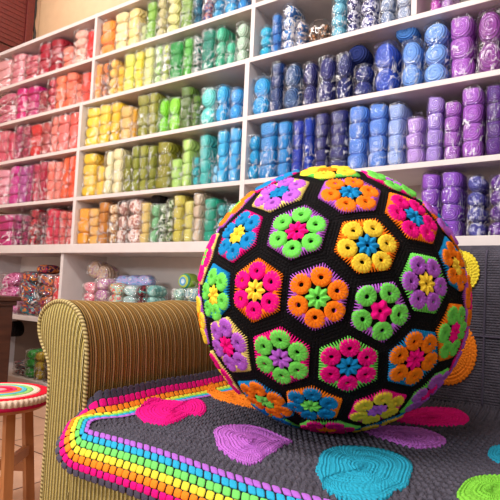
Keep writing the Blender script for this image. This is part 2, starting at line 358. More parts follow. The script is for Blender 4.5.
T['middle', 1] = [(93,100,62,3,'light orange',['#f2a23c']),(100,107,61,3,'orange and grey',['#f08a38','#8a7478'],'V'),(107,115,58,4,'peach yellow',['#f4bd58','#f6cf70'],'V'),(115,122,68,3,'mustard yellow',['#f4c440']),(122,133,53,3,'lemon lime',['#dfe05a']),
 (133,142,48,4,'canary yellow',['#f0e04c']),(142,152,46,4,'pale lime',['#dbdf92']),(152,160,44,4,'green white mix',['#8cc850','#eef0e8','#a8d868'],'V'),(160,167,43,4,'lime white mix',['#c8d878','#f4f4f0'],'V'),(167,181,43,3,'emerald green',['#2d9b48'],'S'),(181,191,39,4,'spring green',['#68bc54']),
 (191,199,37,4,'dark jade mix',['#1c6c60','#e8e0e0','#2c8c7c'],'V'),(199,213,29,4,'deep teal green',['#268472','#30947c']),(213,224,28,3,'pale jade',['#44b892'],'B'),(224,233,43,2,'mint green',['#5cccA8'],'B'),(233,245,24,3,'pale mint grey',['#b6d4bc','#c6dcc8'],'B')]
T['middle', 2] = [(83,97,103,4,'butter yellow',['#f6d84a']),(97,108,102,4,'sunny yellow',['#f8d63c']),(108,118,104,4,'golden yellow',['#f4cc34']),(118,130,108,3,'sand yellow',['#e6c070']),(130,135,110,2,'small amber',['#e8b030']),(135,147,94,4,'olive',['#9a9a34']),
 (147,156,92,4,'light olive',['#a4a444']),(156,166,101,2,'neon green',['#84d82e'],'B'),(166,178,99,2,'fresh lime green',['#96e03c'],'B'),(178,190,86,4,'moss green',['#5d7c30']),(190,197,97,4,'dark moss',['#6c8c40']),(197,213,90,2,'pale aqua',['#6ed4cc'],'B'),(213,226,87,2,'bright blue',['#3cb0e4'],'B'),(226,240,90,2,'deep sky blue',['#2a9ce0'],'B')]
T['middle', 3] = [(80,94,151,4,'warm yellow',['#f3cc3c']),(94,103,168,2,'honey yellow',['#f2cc50']),(103,111,151,3,'ivory',['#f2ebc0']),(111,121,148,4,'pale cream',['#efe4b4']),(121,130,157,3,'dark olive',['#8a8c2c']),(130,138,146,4,'olive green',['#98a038']),(138,146,145,4,'yellow olive',['#a2a640']),
 (146,154,147,4,'mossy olive',['#8e9430']),(154,169,141,4,'wide olive',['#94922a']),(169,180,161,3,'tea green',['#b4dc74']),(180,190,141,4,'pale lime green',['#bfe07c']),(190,198,159,3,'turquoise mix',['#34a8b0','#50c0c8'],'V'),(198,209,136,4,'soft turquoise',['#46b8b4','#64c8c0']),(209,216,167,2,'baby blue',['#90d4f0'],'B'),(216,227,129,4,'light cyan blue',['#4cc0ec']),(227,238,126,4,'sky blue',['#48b4ec'])]
T['middle', 4] = [(75,87,210,3,'marigold',['#f6ac24']),(87,97,210,4,'light amber',['#eebb60']),(97,106,200,4,'caramel',['#cf8a38']),(106,115,206,4,'golden beige mix',['#c88c48','#f0dcb8','#a86c2c'],'V'),(115,124,203,3,'mauve beige mix',['#b48478','#ead8cc'],'V'),(124,139,199,3,'pink beige mix',['#d8a894','#f0dcd4','#b87c70'],'V'),
 (139,148,204,4,'cream gold',['#e6cc82']),(148,157,206,3,'sage mint',['#8cc492'],'B'),(157,164,206,4,'dark green white mix',['#3c5c38','#e4ecdc','#80a060'],'V'),(164,171,201,4,'speckled green',['#5c7840','#d8e0c0'],'V'),(171,182,193,4,'khaki yellow',['#d0c45c']),(182,192,203,3,'pale khaki',['#d8d076']),(192,201,192,4,'beige',['#dcc8b0']),(201,214,200,4,'emerald teal',['#1ca488']),(214,223,206,3,'teal mix',['#3c9c9c','#70c4c4'],'V'),(223,237,206,3,'aqua grey',['#98c8c8'],'B')]
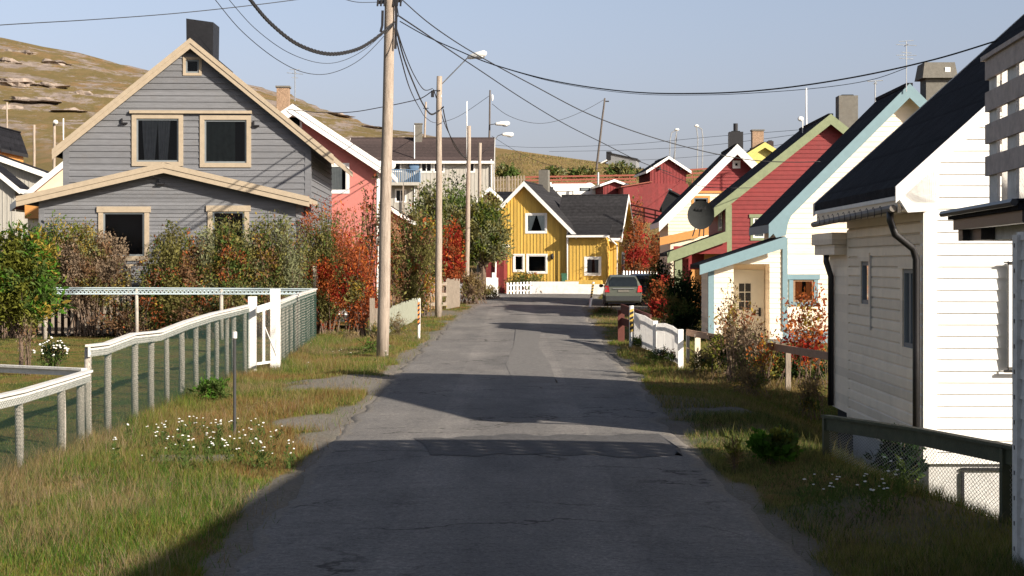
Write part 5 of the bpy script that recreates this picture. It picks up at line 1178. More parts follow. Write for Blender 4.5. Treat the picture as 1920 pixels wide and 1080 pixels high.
cable('thick twisted cable sagging from the first pole to the top left', [(420, -70, 25), (470, 0, 27), (510, 46, 29), (560, 84, 31), (615, 101, 33), (665, 94, 35), (700, 75, 36.5), (738, 44, 37.5)], .040, twist=True)
cable('thin lower cable of the pair sagging left of the first pole', [(370, -45, 26), (404, 0, 27), (455, 60, 29), (520, 112, 31), (575, 137, 33), (625, 136, 35), (680, 108, 36.5), (736, 50, 37.5)], .007)
cable('thin upper cable of the pair sagging left of the first pole', [(395, -45, 26), (430, 0, 27), (480, 55, 29), (540, 98, 31), (600, 118, 33), (645, 113, 35), (690, 88, 36.5), (736, 45, 37.5)], .006)
cable('short cable entering the first pole top from the left', [(600, -22, 34), (640, -4, 35), (670, 4, 36), (708, 4, 37.4)], .008)
cable('long cable from the first pole top down to the gable of the blue-trimmed house', [(748, -6, 37.5), (800, 40, 38), (860, 82, 39), (925, 120, 40), (1000, 160, 41), (1100, 212, 42), (1200, 250, 43), (1300, 279, 43.4), (1400, 299, 43.6), (1480, 304, 43.6), (1538, 303, 43.6)], .013)
cable('thick cable from the first pole sagging under the sky to the black roof at right', [(750, 40, 37.5), (800, 68, 36.5), (860, 95, 35), (925, 121, 33.5), (1040, 152, 31), (1180, 172, 28.5), (1320, 175, 26.5), (1450, 167, 25), (1600, 145, 24), (1750, 112, 23.3), (1870, 76, 22.8)], .012)
cable('thin cable hanging just below the thick right-hand cable', [(925, 122, 33.4), (1040, 154, 31), (1180, 175, 28.4), (1320, 178, 26.4), (1450, 172, 25), (1560, 162, 24.2), (1640, 148, 23.8), (1700, 127, 23.5)], .005)
cable('straight cable from the first pole to the far houses right of the yellow house', [(748, 30, 37.5), (790, 58, 42), (840, 92, 48), (900, 132, 56), (980, 185, 65), (1060, 233, 72), (1130, 268, 78), (1200, 303, 84), (1260, 325, 90)], .018)
cable('outermost of the cables dropping from the first pole to the second pole', [(741, 45, 37.6), (757, 95, 44), (776, 140, 51), (795, 168, 57), (811, 166, 61.4)], .016)
cable('thick middle cable dropping from the first pole to the second pole', [(742, 50, 37.6), (757, 108, 44), (775, 155, 50), (793, 195, 56), (808, 214, 60), (822, 208, 61.5), (832, 200, 61.6)], .034, twist=True)
cable('thin innermost cable dropping from the first pole behind the second pole', [(738, 52, 37.6), (752, 110, 48), (768, 165, 60), (785, 200, 80), (800, 222, 110), (820, 230, 135), (860, 218, 140), (917, 180, 140)], .02)
cable('service cable from the second pole left to the pink house', [(811, 170, 61.5), (790, 184, 63), (760, 192, 65), (715, 201, 68), (660, 210, 70), (600, 211, 71), (540, 205, 71.5)], .018)
cable('cable from the second pole down to the third pole and lower wires', [(813, 168, 61.5), (822, 195, 64), (835, 235, 70), (850, 265, 76), (866, 290, 81), (876, 296, 83)], .02)
cable('second cable from the second pole down to the third pole', [(831, 205, 61.6), (835, 225, 66), (842, 250, 72), (856, 280, 78), (876, 300, 83)], .022)
cable('far cable from the long house to the leaning crest pole', [(923, 195, 140), (950, 215, 146), (985, 228, 153), (1020, 231, 160), (1060, 222, 166), (1100, 205, 170), (1134, 186, 172)], .022)
cable('upper of three far level cables crossing behind the leaning pole', [(925, 272, 138), (1000, 276.5, 132), (1100, 274, 126), (1200, 269, 120), (1340, 256, 110), (1505, 243, 98)], .014)
cable('middle of three far level cables crossing behind the leaning pole', [(1030, 284, 135), (1150, 282, 128), (1300, 275, 116), (1420, 262, 106), (1500, 251, 98)], .014)
cable('lower of three far level cables beside the skyline lamps', [(1180, 301, 150), (1260, 297, 140), (1360, 288, 125), (1470, 270, 110)], .014)
cable('drooping far cable from the long house over the hill field', [(922, 255, 136), (980, 290, 133), (1040, 312, 130), (1100, 317, 128), (1160, 313, 127), (1220, 318, 126)], .016)
cable('cable along the red gable from the long street cable to the porch', [(1240, 322, 88), (1300, 345, 74), (1345, 352, 59.5), (1420, 352, 59.2)], .012)
cable('low cable crossing the front of the long house', [(735, 315, 128), (800, 322, 127), (860, 312, 120), (900, 290, 110), (925, 270, 110)], .014)
# satellite dish
t = thing('satellite_dish', 'large dark satellite dish on a tripod over the green porch roof', 'satellite dish', P(1313, 440, 58.6)); t.rotation_euler = (0, 0, R(-6))
V = []; Fs = []; n = 28; rr_ = 6; c = P(1314, 403, 58.6)-t.location
for i in range(rr_+1):
    q = i/rr_
    for j in range(n): a = 2*math.pi*j/n; V.append((c.x+.49*q*math.cos(a), c.y+.14*(1-q*q)-.03, c.z+.53*q*math.sin(a)))
for i in range(rr_):
    for j in range(n): Fs.append((i*n+j, i*n+(j+1) % n, (i+1)*n+(j+1) % n, (i+1)*n+j))
m0 = len(V); V += [(x, y+.02, z_) for x, y, z_ in V]; Fs += [tuple(m0+q for q in f_) for f_ in Fs]
MB().add(V, Fs).build('dish', mat('dark_grey_dish', (.020, .022, .022), .9, .2, 4), t, smooth=True)
k = MB()
for dx, bx_ in ((-.15, -.28), (.0, -.05), (.12, .12)): k.tube([(c.x+dx, c.y+.15, c.z-.3), (bx_, 0, -.06)], .022, 6)
k.build('tripod', M['black'], t); k = MB()
for j in range(9): k.box(c.x-.2+j*.045, c.x-.2+j*.045+.03, c.y-.005-.0, c.y+.0, c.z+.20, c.z+.25+.03*(j % 3))
k.build('faded_lettering', M['black'], t)
# ================================================================ VEHICLES
def car(name, label, x, y, rz, paint, z=None):
    z = gz(x, y) if z is None else z
    t = thing(name, label, 'car', (x, y, z), R(rz))
    S = [(.0, .74, .36, .80, .60, .80, .92, .70, .96), (.05, .80, .30, .86, .60, .84, .97, .72, 1.02), (.18, .82, .26, .88, .60, .85, .99, .66, 1.28), (.36, .82, .24, .88, .60, .85, 1.0, .60, 1.46), (.9, .82, .22, .88, .60, .85, .98, .60, 1.53), (2.0, .82, .22, .88, .60, .85, .96, .60, 1.53), (2.5, .82, .22, .88, .60, .85, .95, .60, 1.46), (3.3, .82, .22, .88, .60, .83, .92, .66, .98), (4.0, .80, .24, .85, .55, .78, .80, .6, .82), (4.25, .70, .32, .74, .5, .66, .70, .5, .71)]
    V = []; Fs = []
    for (yy, wb, zb, wm, zm, wt, zt, wr, zr) in S: V += [(-wb, yy, zb), (-wm, yy, zm), (-wt, yy, zt), (-wr, yy, zr), (wr, yy, zr), (wt, yy, zt), (wm, yy, zm), (wb, yy, zb)]
    for i in range(len(S)-1):
        for j in range(8): Fs.append((i*8+j, i*8+(j+1) % 8, i*8+8+(j+1) % 8, i*8+8+j))
    Fs += [tuple(range(8)), tuple((len(S)-1)*8+j for j in range(8))]
    b = MB().add(V, Fs).build('body', paint, t); 
    bm_ = b.modifiers.new('bevel', 'BEVEL'); bm_.width = .03; bm_.segments = 2
    gl = mat('car_glass', (.012, .015, .016), .08, .3, spec=.9)
    MB().add([(-.66, -.0, 1.0), (.66, -.0, 1.0), (.63, .13, 1.28), (.53, .30, 1.44), (-.53, .30, 1.44), (-.63, .13, 1.28)], [(0, 1, 2, 5), (5, 2, 3, 4)]).build('rear_window', gl, t)
    for sx in (-1, 1):
        MB().add([(sx*.862, .35, 1.02), (sx*.862, 3.0, .98), (sx*.64, 2.45, 1.43), (sx*.64, .55, 1.47)], [(0, 1, 2, 3)]).build('side_window', gl, t)
        MB().hexa([(sx*.64, -.045, .74), (sx*.87, .0, .74), (sx*.87, .14, .74), (sx*.64, .1, .74), (sx*.70, -.02, 1.04), (sx*.84, .03, 1.04), (sx*.84, .16, 1.04), (sx*.70, .1, 1.04)]).build('tail_light', mat('tail_lamp_red', (.45, .02, .02), .25, .1, spec=.6), t)
        m_ = MB(); m_.ball((sx*.98, 2.75, 1.0), .11, .07, .08, 8, 6).bar((sx*.82, 2.75, .97), (sx*.95, 2.75, .99), .03, .03); m_.build('wing_mirror', M['black'], t)
        for yy in (.72, 3.4):
            wh = MB().tube([(sx*.70, yy, .31), (sx*.885, yy, .31)], .31, 18).build('wheel', mat('tyre_rubber', (.015, .015, .015), .9), t)
            MB().tube([(sx*.875, yy, .31), (sx*.892, yy, .31)], .19, 14).build('rim', M['steel'], wh)
    MB().box(-.80, .80, -.05, .06, .34, .56).build('bumper', mat('dark_bumper', (.035, .037, .038), .6), t)
    pl = MB().box(-.26, .26, -.022, -.008, .74, .85).build('number_plate', M['concgrey'], t)
    MB().tube([(-.5, -.03, .90), (.5, -.03, .90)], .018, 6).build('tailgate_trim', M['steel'], t)
    MB().tube([(.02, .4, 1.5), (.02, .36, 1.62)], .008, 5).build('aerial', M['black'], t)
    return t
paint1 = mat('silver_green_paint', (.12, .13, .105), .35, .05, 3, spec=.6, metal=.3)
car('parked_car', 'silver-green hatchback parked facing away near the yellow house', XX(1169, 74.5), 74.5, -2, paint1, .10)
car('parked_car', 'dark car mostly hidden behind the bush right of the silver hatchback', XX(1216, 80), 80, 4, mat('dark_blue_paint', (.03, .04, .06), .3, .05, 3, spec=.6), .12)
car('parked_car', 'white car glimpsed through the red rowan branches on the left', XX(632, 53), 53.5, 10, mat('white_car_paint', (.7, .7, .7), .35, .03, 3, spec=.6), -.1)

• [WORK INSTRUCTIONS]
Tally how many lines of the material contain the word "part". The answer must be the number and nothing else.

• [EXPECTED ANSWER]
2